The Galleria Borghese in Rome once again opens to the contemporary, with an exhibition that is a tribute to the unchanging vitality of sculpture and to a maestro of Arte Povera, Giuseppe Penone. The exhibition “Giuseppe Penone. Universal Gestures”, curated by Francesco Stocchi, will be hold at the venue from March 14 to May 28, 2023. Thirty-six works created between the 1970s and the early 2000s will be showed in a path through the “Salone di Mariano Rossi”, the “Sala di Apollo e Dafne”, the “Sala degli Imperatori” and the “Sala di Enea e Anchise” to expand into the “Giardino dell'Uccelliera” and exceptionally into the “Giardino della Meridiana”.
The exhibition starts from the search for something that is not present in the Gallery's splendid spaces, offering a new reading of that relationship between landscape and sculpture that the ancient statuary in the museum's collection tells us about according to classical canons. A path that stands in perfect continuity with the research on the relationship between Art and Nature that characterizes the direction of Francesca Cappelletti.
The exhibition includes nuclei of works that are lesser known or iconographically little associated with Penone's work, such as Sguardo vegetale, and others exhibited for the first time in thematic groups-Biffio di foglie and Bpirare l'ombra-inserted into the space as autonomous and original presences.

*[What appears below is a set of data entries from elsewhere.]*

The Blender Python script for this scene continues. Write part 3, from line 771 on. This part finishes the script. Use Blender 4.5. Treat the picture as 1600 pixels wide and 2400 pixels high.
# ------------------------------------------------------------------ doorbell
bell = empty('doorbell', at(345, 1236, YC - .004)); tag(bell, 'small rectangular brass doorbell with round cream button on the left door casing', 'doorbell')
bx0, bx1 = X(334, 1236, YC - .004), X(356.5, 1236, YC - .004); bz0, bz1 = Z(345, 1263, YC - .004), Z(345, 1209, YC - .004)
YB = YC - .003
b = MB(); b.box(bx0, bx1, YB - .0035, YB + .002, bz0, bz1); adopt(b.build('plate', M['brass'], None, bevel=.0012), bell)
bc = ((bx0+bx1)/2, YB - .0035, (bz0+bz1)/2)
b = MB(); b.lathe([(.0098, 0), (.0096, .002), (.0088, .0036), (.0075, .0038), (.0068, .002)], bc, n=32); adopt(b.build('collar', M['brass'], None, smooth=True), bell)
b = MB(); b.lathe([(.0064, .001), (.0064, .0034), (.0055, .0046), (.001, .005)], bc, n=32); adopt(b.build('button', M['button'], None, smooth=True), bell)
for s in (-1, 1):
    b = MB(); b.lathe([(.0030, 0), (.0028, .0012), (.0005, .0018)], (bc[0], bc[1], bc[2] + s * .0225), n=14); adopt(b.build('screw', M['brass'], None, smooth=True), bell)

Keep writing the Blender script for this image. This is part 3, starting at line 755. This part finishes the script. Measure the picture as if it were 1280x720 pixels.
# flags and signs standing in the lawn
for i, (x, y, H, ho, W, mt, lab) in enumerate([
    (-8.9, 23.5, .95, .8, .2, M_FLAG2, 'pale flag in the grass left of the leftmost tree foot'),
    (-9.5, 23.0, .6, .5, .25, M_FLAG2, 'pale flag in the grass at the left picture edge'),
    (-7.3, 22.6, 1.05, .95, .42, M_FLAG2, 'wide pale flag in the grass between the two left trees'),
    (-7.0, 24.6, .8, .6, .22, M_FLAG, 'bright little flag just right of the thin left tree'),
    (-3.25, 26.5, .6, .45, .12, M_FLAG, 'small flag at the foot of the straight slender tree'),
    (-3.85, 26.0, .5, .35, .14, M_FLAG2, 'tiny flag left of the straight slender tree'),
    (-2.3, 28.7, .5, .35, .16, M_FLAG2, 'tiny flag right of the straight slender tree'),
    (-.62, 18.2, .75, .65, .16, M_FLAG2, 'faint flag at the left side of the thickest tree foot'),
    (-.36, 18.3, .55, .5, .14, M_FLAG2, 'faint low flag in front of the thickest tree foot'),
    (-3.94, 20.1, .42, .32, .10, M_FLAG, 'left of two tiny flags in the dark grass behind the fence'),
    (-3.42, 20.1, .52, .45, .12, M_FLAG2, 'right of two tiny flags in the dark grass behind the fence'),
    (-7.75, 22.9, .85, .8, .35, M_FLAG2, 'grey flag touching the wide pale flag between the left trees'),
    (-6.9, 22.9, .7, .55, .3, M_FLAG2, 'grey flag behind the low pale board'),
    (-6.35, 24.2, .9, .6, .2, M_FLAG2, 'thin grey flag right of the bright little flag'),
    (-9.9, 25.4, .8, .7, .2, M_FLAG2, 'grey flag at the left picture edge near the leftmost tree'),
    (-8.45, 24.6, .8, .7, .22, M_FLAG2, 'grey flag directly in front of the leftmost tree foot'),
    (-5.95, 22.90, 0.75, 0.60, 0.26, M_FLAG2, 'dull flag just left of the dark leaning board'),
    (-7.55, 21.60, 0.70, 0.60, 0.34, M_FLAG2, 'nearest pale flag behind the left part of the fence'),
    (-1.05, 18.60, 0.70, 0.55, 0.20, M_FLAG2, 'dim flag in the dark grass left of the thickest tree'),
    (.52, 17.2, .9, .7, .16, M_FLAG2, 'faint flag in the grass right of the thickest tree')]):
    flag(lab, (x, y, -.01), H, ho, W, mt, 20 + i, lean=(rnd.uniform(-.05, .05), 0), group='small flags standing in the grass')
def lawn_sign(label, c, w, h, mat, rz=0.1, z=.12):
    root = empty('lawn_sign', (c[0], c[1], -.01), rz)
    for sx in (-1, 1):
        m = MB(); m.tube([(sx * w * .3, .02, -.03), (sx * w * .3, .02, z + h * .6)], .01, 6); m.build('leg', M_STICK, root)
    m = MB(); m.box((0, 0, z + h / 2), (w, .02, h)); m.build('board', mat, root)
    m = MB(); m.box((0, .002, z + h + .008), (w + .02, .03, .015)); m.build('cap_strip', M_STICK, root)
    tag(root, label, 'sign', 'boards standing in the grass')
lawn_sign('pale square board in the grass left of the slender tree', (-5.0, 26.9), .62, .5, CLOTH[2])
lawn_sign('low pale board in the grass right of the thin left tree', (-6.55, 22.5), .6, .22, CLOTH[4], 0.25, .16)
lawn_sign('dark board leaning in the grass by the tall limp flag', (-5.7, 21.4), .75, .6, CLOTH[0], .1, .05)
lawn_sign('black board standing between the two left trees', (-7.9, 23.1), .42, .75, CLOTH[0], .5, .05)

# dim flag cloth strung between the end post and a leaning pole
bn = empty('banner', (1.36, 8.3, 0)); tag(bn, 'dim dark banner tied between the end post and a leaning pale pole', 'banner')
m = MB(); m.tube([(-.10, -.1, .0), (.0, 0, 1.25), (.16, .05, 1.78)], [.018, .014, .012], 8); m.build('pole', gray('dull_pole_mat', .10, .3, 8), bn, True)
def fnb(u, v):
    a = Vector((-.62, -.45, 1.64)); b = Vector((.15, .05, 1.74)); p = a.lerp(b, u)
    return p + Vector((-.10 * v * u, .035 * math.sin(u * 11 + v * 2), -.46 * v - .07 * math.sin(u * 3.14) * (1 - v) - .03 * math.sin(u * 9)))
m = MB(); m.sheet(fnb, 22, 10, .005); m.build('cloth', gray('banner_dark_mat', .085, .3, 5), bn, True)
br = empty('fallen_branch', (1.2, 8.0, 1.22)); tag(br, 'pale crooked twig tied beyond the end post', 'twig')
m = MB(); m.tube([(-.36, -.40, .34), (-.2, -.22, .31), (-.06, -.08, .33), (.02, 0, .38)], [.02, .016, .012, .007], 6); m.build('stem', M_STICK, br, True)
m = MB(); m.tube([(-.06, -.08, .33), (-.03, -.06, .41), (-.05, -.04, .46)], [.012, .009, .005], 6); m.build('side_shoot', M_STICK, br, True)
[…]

In the absence of mythology in Penone's works, narrative shifts its axis, and the relationship between natural time and historical past gives rise to a new uncertain present.
Distancing himself from any possible formal or symbolic confrontation with the Gallery, Penone's work observes matter by revealing the forms it conceals, with the intention of reactivating that natural osmotic exchange between the museum and the surrounding park, which has inspired so many of the works part of his collection.
The artist's interventions do not disrupt that unique balance between forms and architecture that characterizes the Gallery, but renews that all-Baroque play that intertwined landscape, nature and sculpture, activating a new dialogue, presenting an interrogation of sculpture, revealing its historical and contemporary evolution.
Penone's research investigates the proximity between human and plant nature, a central element of his work, and gives rise to a reflection on his language and relationship with Time and History, masterfully preserved in the Gallery. In this mirroring, the vital component of the materials used by the artist alternates with the historical time of those of classical statuary, going in search of the strictly necessary. A transversal and subjective gaze that aims at a renewed balance, guided by pure admiration.